• _Exercise requirements_: Verbatim output of all the material below is required.
** START Information supplied **
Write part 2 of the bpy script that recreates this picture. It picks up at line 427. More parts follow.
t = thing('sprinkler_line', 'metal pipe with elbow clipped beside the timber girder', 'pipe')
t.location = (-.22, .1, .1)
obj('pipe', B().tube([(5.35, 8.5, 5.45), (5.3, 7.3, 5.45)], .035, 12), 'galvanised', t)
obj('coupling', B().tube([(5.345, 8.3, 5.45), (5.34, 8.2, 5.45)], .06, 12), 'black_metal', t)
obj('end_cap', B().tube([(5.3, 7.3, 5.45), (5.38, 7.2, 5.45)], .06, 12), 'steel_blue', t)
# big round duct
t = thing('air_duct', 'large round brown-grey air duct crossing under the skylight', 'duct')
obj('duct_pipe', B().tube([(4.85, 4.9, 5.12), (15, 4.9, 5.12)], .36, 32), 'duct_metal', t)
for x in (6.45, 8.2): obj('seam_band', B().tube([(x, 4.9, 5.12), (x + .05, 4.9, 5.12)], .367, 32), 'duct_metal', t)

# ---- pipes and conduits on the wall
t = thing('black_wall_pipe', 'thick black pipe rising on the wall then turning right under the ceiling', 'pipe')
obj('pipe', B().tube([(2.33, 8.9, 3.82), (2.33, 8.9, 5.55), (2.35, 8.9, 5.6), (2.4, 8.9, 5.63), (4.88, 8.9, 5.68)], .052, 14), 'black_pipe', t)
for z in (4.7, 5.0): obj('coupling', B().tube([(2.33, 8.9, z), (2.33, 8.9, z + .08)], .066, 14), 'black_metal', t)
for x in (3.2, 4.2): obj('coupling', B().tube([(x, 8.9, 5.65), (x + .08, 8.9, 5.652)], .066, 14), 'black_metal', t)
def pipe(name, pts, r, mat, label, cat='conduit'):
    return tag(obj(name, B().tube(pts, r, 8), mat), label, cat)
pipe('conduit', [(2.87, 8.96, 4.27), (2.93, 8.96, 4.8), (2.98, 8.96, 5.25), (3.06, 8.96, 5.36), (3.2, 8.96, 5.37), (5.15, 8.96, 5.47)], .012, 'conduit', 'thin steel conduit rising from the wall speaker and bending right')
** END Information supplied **
• _Task response_:
Write part 2 of the bpy script that recreates this picture. It picks up at line 427. More parts follow.
t = thing('sprinkler_line', 'metal pipe with elbow clipped beside the timber girder', 'pipe')
t.location = (-.22, .1, .1)
obj('pipe', B().tube([(5.35, 8.5, 5.45), (5.3, 7.3, 5.45)], .035, 12), 'galvanised', t)
obj('coupling', B().tube([(5.345, 8.3, 5.45), (5.34, 8.2, 5.45)], .06, 12), 'black_metal', t)
obj('end_cap', B().tube([(5.3, 7.3, 5.45), (5.38, 7.2, 5.45)], .06, 12), 'steel_blue', t)
# big round duct
t = thing('air_duct', 'large round brown-grey air duct crossing under the skylight', 'duct')
obj('duct_pipe', B().tube([(4.85, 4.9, 5.12), (15, 4.9, 5.12)], .36, 32), 'duct_metal', t)
for x in (6.45, 8.2): obj('seam_band', B().tube([(x, 4.9, 5.12), (x + .05, 4.9, 5.12)], .367, 32), 'duct_metal', t)

# ---- pipes and conduits on the wall
t = thing('black_wall_pipe', 'thick black pipe rising on the wall then turning right under the ceiling', 'pipe')
obj('pipe', B().tube([(2.33, 8.9, 3.82), (2.33, 8.9, 5.55), (2.35, 8.9, 5.6), (2.4, 8.9, 5.63), (4.88, 8.9, 5.68)], .052, 14), 'black_pipe', t)
for z in (4.7, 5.0): obj('coupling', B().tube([(2.33, 8.9, z), (2.33, 8.9, z + .08)], .066, 14), 'black_metal', t)
for x in (3.2, 4.2): obj('coupling', B().tube([(x, 8.9, 5.65), (x + .08, 8.9, 5.652)], .066, 14), 'black_metal', t)
def pipe(name, pts, r, mat, label, cat='conduit'):
    return tag(obj(name, B().tube(pts, r, 8), mat), label, cat)
pipe('conduit', [(2.87, 8.96, 4.27), (2.93, 8.96, 4.8), (2.98, 8.96, 5.25), (3.06, 8.96, 5.36), (3.2, 8.96, 5.37), (5.15, 8.96, 5.47)], .012, 'conduit', 'thin steel conduit rising from the wall speaker and bending right')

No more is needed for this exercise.